LR -- Yes I do. Since there is a certain earnestness and intensity...

AC -- Yeah, he looks like a drifter, also the background. It is one of my favorite series by Avedon, because I am not such a big fan of fashion and that seemed to be a very different way of photographing people.

LR -- Wonder and closeness seem to be important aspects in your photography as well as in your films. I am thinking about your emotional relationship to Joy Division and Ian Curtis in Control, the close-ups and the intensive way you film George Clooney in The American, and the fact that almost all your photography is frontal. I wonder about your recent journey into film. Is this how you stay curious about the creative process? Is it a way of re-inventing yourself as an artist?
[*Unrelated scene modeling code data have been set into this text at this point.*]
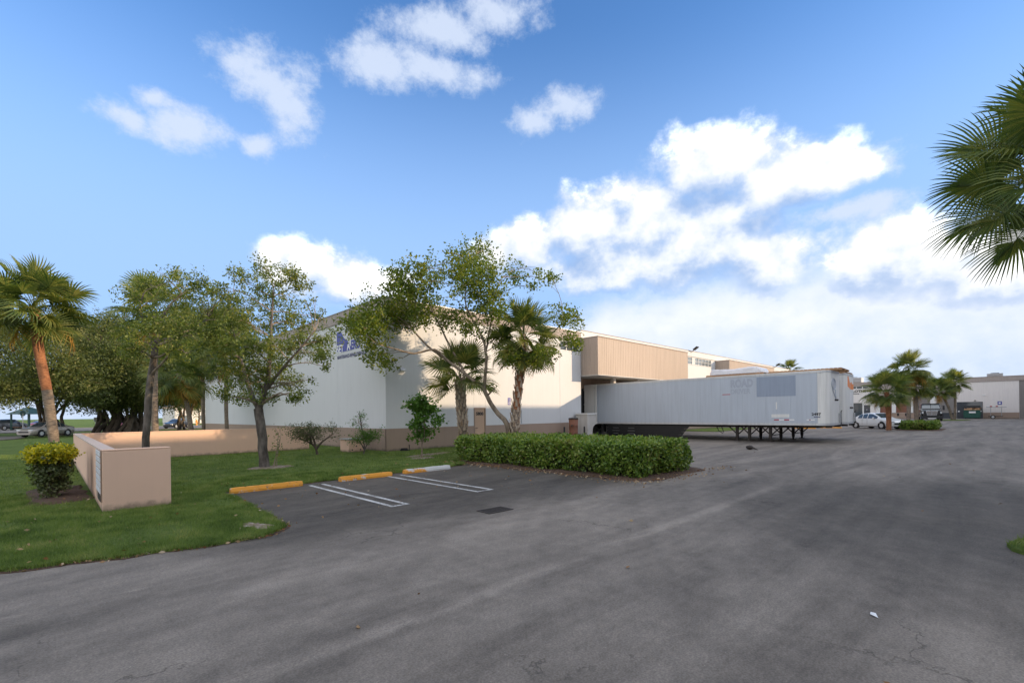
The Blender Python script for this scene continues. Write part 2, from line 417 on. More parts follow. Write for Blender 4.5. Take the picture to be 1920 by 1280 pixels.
def yellow_paint():
    m, nb, p, o = new_mat('worn yellow paint on concrete')
    co = nb.node('ShaderNodeTexCoord').outputs['Object']
    info = nb.node('ShaderNodeObjectInfo').outputs['Random']
    off = nb.node('ShaderNodeCombineXYZ'); nb.put(off.inputs[0], nb.m('MULTIPLY', info, 40.))
    v = nb.vm('ADD', co, off.outputs[0])
    n1 = nb.noise(v, 3.2, 6, .7)
    c = nb.mix(nb.ss(n1, .56, .62), (.72, .31, .035), (.55, .53, .50))
    c = nb.mix(nb.ss(nb.noise(v, 11, 5, .7), .58, .66), c, (.16, .13, .11))
    nb.put(p.inputs['Base Color'], c); p.inputs['Roughness'].default_value = .75
    bump(nb, p, n1, .4, .01)
    return m
M['yellow'] = yellow_paint()
def worn_white():
    m, nb, p, o = new_mat('worn white over yellow paint')
    co = nb.node('ShaderNodeTexCoord').outputs['Object']
    s = nb.node('ShaderNodeSeparateXYZ'); nb.put(s.inputs[0], co)
    n1 = nb.noise(co, 4, 6, .7)
    f = nb.m('ADD', nb.m('MULTIPLY', n1, 1.3), nb.m('ADD', nb.m('MULTIPLY', s.outputs[0], .33), nb.m('MULTIPLY', s.outputs[2], 2.2)))
    c = nb.mix(nb.ss(f, .62, .78), (.68, .29, .04), (.58, .58, .57))
    nb.put(p.inputs['Base Color'], c); p.inputs['Roughness'].default_value = .8
    return m
M['wornwhite'] = worn_white()
def line_paint():
    m, nb, p, o = new_mat('worn white line paint')
    co = nb.node('ShaderNodeTexCoord').outputs['Object']
    n1 = nb.noise(co, 26, 6, .75); n2 = nb.noise(co, 2.0, 3)
    c = nb.mix(nb.ss(nb.m('ADD', nb.m('MULTIPLY', n1, .7), nb.m('MULTIPLY', n2, .3)), .46, .60), (.54, .54, .53), (.15, .145, .14))
    nb.put(p.inputs['Base Color'], c); p.inputs['Roughness'].default_value = .85
    return m
M['line'] = line_paint()
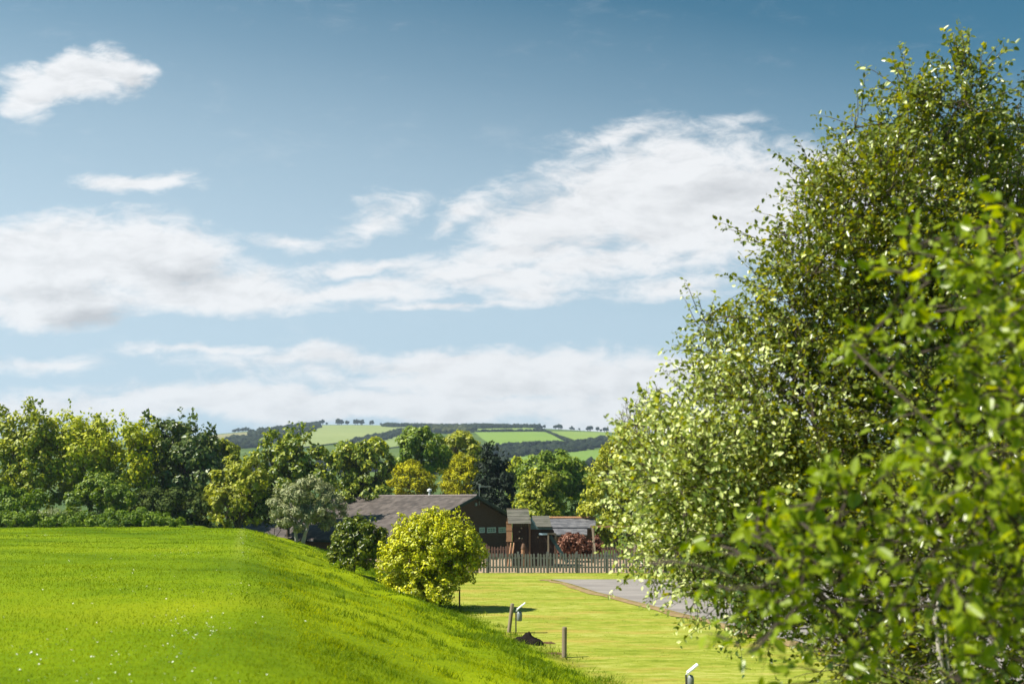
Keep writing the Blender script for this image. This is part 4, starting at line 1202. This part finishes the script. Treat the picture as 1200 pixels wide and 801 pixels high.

AC -- These are two different types of curiosity, because my photography is much about people and film is more about stories. So they are different things. Yes, this may be my way of re-inventing myself. But I also try to challenge myself in photography all the time. I do different things, stay with it for a while, but then change it again. It is just that in film there seems to be a far bigger change by the very nature of filming than within my photography. In a way, I always think that the period that I am shooting now is my fifth period and that it is going back to the basics again. There were four periods before that and they were all connected. They were all around the same subject matter, but the approaches vary. Some photographs where documentary-like, others portraiture-like. The black and white ones were almost documentary-like. And the lithprints [a photographic print developed in lith developer that was baptised by Anton a lithprint. This special B/W paper is no longer made] were about portraits. These partly inspired the photo shoots for the self-portraits series [a.somebody, strijen], which were the last version from that specific inspiration. Whereas the paparazzi ones, 33 Still Lives, were a commentary on the world of celebrity. Once I finished that, I went on to see what I wanted with my photography, As my initial curiosity for this as well as for music was kind of finished. Now I am back working as a portrait photographer again since I like the routine and the language of it. You try to meet the person whose work you admire and take a photograph. It is a very basic thing, to go out with a camera and meet somebody through it and take pictures. I think that is what I like in my photography. In that way, and since I started doing film, I have become very attracted to photography again, because in film it is such a different energy and a far more complex way of creating the work, that it becomes really appealing to go back to the very simple art of photography.

LR -- For the 'stripping girls' project, which you created with painter Marlene Dumas, you were acting on some premises which remain true for your work ever since. You repeatedly stated that you neither wanted to create documentary nor glamorous images. What choice is there "in between" these genres? And what is the importance of this alternative way of seeing?

AC -- Well it is almost like an arranged reality. So the approach is almost a documentary one, and yet it is not. I always arrange something in order to make a better photograph, and so I can have more influence on what happens in front of my camera.

LR - Avedon once said: "Photography is always a lie even if an accurate one". Your photographs exude a certain quietness, beauty and intensity which makes them outstanding in my opinion. Thank you for the interview.